Были самые мрачные времена конца девяностых. У нас в редакции на общественные нужды оставалось пятьсот рублей. Для одного человека это, может быть, были деньги… Не помню, кто позвонил мне и сообщил о смерти Михаила Федоровича Платова. Он был первым главным редактором гражданской службы мониторинга (радиоперехватов) Комитета по телевидению и радиовещанию при Совмине СССР. Такая структура была восстановлена в январе 1964 года после почти десяти лет хрущевской оттепели, которая, слава Богу, уже завершалась, хотя Никиту Сергеевича еще не сняли. Платов пережил и Яроцкого, и Бирюкова. Он был первым, а я еще не знал, что стану последним и так же, как и он, уйду раньше срока.
Платов (кстати, он был родственником атамана Матвея Платова – героя Отечественной войны 1812 года) на новом посту не продержался и года, его досрочно отправили на пенсию. Как ему представлялось, виноват был Александр Николаевич Яковлев. Он тогда возглавлял сектор идеологического отдела ЦК КПСС и будто бы говорил, что информационные сборники для высокого начальства не должны подвергаться цензуре. Оказалось – не так. Ругать руководство, как и во все времена, не приветствовалось. С тех пор Михаил Федорович не ходил на службу вплоть до кончины своей более тридцати лет. Ему было далеко за девяносто.
Я позвонил Александру Сергеевичу Плевако, который под начальством Платова трудился еще в югославской редакции в период конфронтации с Белградом. Тот сказал, что проходит реабилитацию после инфаркта... Кстати, прошло двадцать лет, он жив до сих пор.
Взяв пятьсот общественных рублей, я поехал со своим коллегой по агентству «Эфир-дайджест» Володей Сукновым в пустынный район на юго-западе, где в семь вечера на холодном ветру мы стояли одни у крематория.
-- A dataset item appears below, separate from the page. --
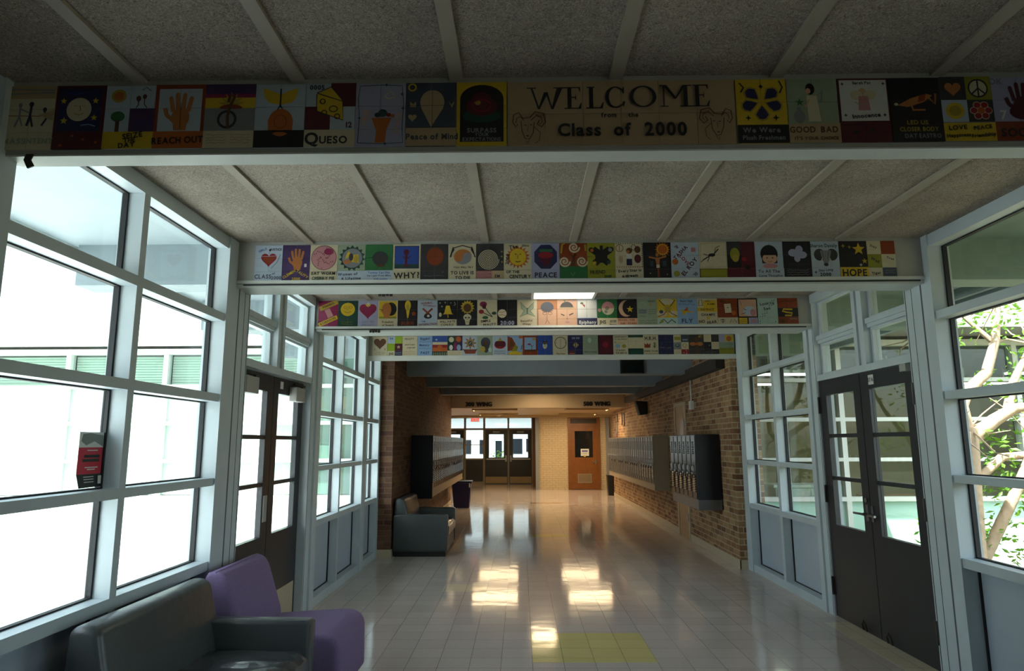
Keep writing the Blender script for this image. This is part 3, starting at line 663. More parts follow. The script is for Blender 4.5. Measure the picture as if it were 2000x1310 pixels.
for xa, xb, za, zb in ((-3.6, -2.65, 1.0, 1.75), (-2.2, -1.7, 1.0, 1.75), (-1.35, -1.0, .6, 1.7), (-.75, .1, 1.0, 1.8), (.3, .6, 1.1, 1.8)): MB().box(xa, 35.97, za, xb, 36.0, zb).build('window', M_darkgl, OB)
MB().box(-9, 35.5, 3.0, 7, 37.5, 3.15).build('roof', M_roof, OB)
struct('wall_outside', MB().box(-12, 38, -.2, 12, 38.3, 2.4), M_ext, 'pale wall far beyond the exit doors', 'wall')

# ------------------------------------------------------------------ lockers
WORDS = ['nearest', 'second', 'third', 'fourth', 'fifth', 'sixth', 'seventh', 'eighth', 'ninth', 'tenth', 'eleventh', 'twelfth', 'thirteenth', 'fourteenth', 'fifteenth', 'sixteenth', 'seventeenth', 'eighteenth', 'nineteenth', 'twentieth', 'twenty first', 'twenty second', 'twenty third', 'twenty fourth', 'twenty fifth']
LM = {}
def locker_proto(key, sg, depth, w, z0, z1, mdoor, mside):
    """meshes in local coordinates: face at x = 0 looking along sg, body behind it"""
    if key in LM: return LM[key]
    h = z1 - z0
    body = MB().box(0, 0, 0, -sg*depth, w, h)
    f = sg*.014
    door = MB().box(0, .006, .012, f, w - .006, h - .012)
    door.box(f, .012, .02, f*1.25, .02, h - .02).box(f, w - .02, .02, f*1.25, w - .012, h - .02)
    top = MB()                                              # dark vent slots, top and bottom
    for j in range(7): top.box(f, w*.30, h - .10 - .026*j, f*1.06, w*.70, h - .10 - .026*j - .017)
    bot = MB()
    for j in range(7): bot.prism([(f, .10 + .033*j), (f*1.9, .105 + .033*j), (f, .128 + .033*j)], 'y', w*.25, w*.75)
    hd = MB().box(f, w*.44, h*.41, f*1.3, w*.60, h*.53).tube([(f*1.3, w*.52, h*.52), (f*2.6, w*.52, h*.50), (f*2.6, w*.52, h*.44), (f*1.3, w*.52, h*.425)], .007, n=6)
    def me(mb, nm, m):
        o = mb.build(nm, m); d = o.data; bpy.data.objects.remove(o); return d
    LM[key] = (me(body, 'locker_body', mside), me(door, 'locker_door', mdoor), me(top, 'vent_slots', M_slot), me(bot, 'louvres', mdoor), me(hd, 'handle', M_steel))
    pb = MB().rbox(f*2.2, w*.52 - .024, h*.385 - .05, f*3.6, w*.52 + .024, h*.385, .006).build('lock_body', M_lock).data
    ps = MB().tube([(f*2.9, w*.52 - .015, h*.385), (f*2.9, w*.52 - .015, h*.385 + .022), (f*2.9, w*.52, h*.385 + .034), (f*2.9, w*.52 + .015, h*.385 + .022), (f*2.9, w*.52 + .015, h*.385)], .004, n=6).build('shackle', M_steel).data
    for o in [o for o in COL.objects if o.data in (pb, ps)]: bpy.data.objects.remove(o)
    LM[key] += (pb, ps)
    return LM[key]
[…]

Стало темнеть. Нам показалось, что мы перепутали и приехали не туда. Уже собирались покинуть это пустынное и леденящее душу место, когда появился похоронный автобус.
Шестидесятилетний сын Платова, выглядевший лет на сорок, бодро выскочил из автобуса, пожал нам руки, поблагодарил за деньги. По его словам, он только что вернулся из Японии и все заработанные средства якобы пошли на траурные мероприятия. С ним был всего один сослуживец. Мы вытащили и перенесли закрытый гроб к единственному подъезду крематория, где горел еще свет.
В зале прощания нас со служительницей было всего пять человек. Речей над телом усопшего не произносили. Узнать в исхудавшем с длинной бородой старике Михаила Федоровича было трудно. Он до восьмидесяти лет был кровь с молоком, а в девяносто – энергичен, подвижен и достаточно упитан.
Некогда Платов относился к людям известным, богатым и благополучным. Он и Вадим Синявский вели прямой радиорепортаж с ноябрьского парада 1941 года на Красной площади, Михаил Федорович возглавлял бригаду военных корреспондентов, бывавших не раз на передовой.
Мы с ним особенно сблизились в начале девяностых. Ему захотелось выправить пенсию и не хватало трех-четырех месяцев стажа, которые почему-то не значились в трудовой книжке. Я – молодой и мнивший о себе много директор «Эфир-дайджеста» – написал запрос в ФСБ и его неожиданно удовлетворили.
Нам с Михаилом Федоровичем разрешили посетить секретное хранилище, и пока мы искали, что нужно, обнаружили много интересного. Да и то, что нужно, оказалось еще более удивительным. О тех, кто ходил в разведку (сформулируем так), в закрытом личном деле писали карандашом. Если человек не возвращался, стирали ластиком, в противном же случае – обводили чернилами, иногда меняя суть задания и место его проведения. В общем, забыли обвести – в том и заключалась проблема.
А написано было карандашом, что Платов «с декабря 1941 по март 1942 года работал у Николая Васильевича». Точка. Где? Кем? У кого?.. Старик вспомнить не мог. Скорее всего, была командировка на фронт. Но именно этих месяцев для притязаний на более высокую пенсию не хватало…
По окончании краткой и скромной церемонии решили помянуть отошедшего в обители небесные. Вчетвером отправились к бывшей любовнице сына, она в последние годы и присматривала за стариком.
В однокомнатной квартире, где она жила, был накрыт стол. Выпили хорошо, вспоминали злодея Яковлева, который был тогда жив.
Михаил Федорович после преждевременного и неожиданного ухода на пенсию от нечего делать установил себе один день в неделю без еды. По понедельникам он пил только чай и не нарушал этого странного поста. Бывшая любовница сына полагала, что Платов уморил себя голодом. Устал жить, утверждала она.
Позднее она позвонила мне и попросила что-нибудь написать о нем.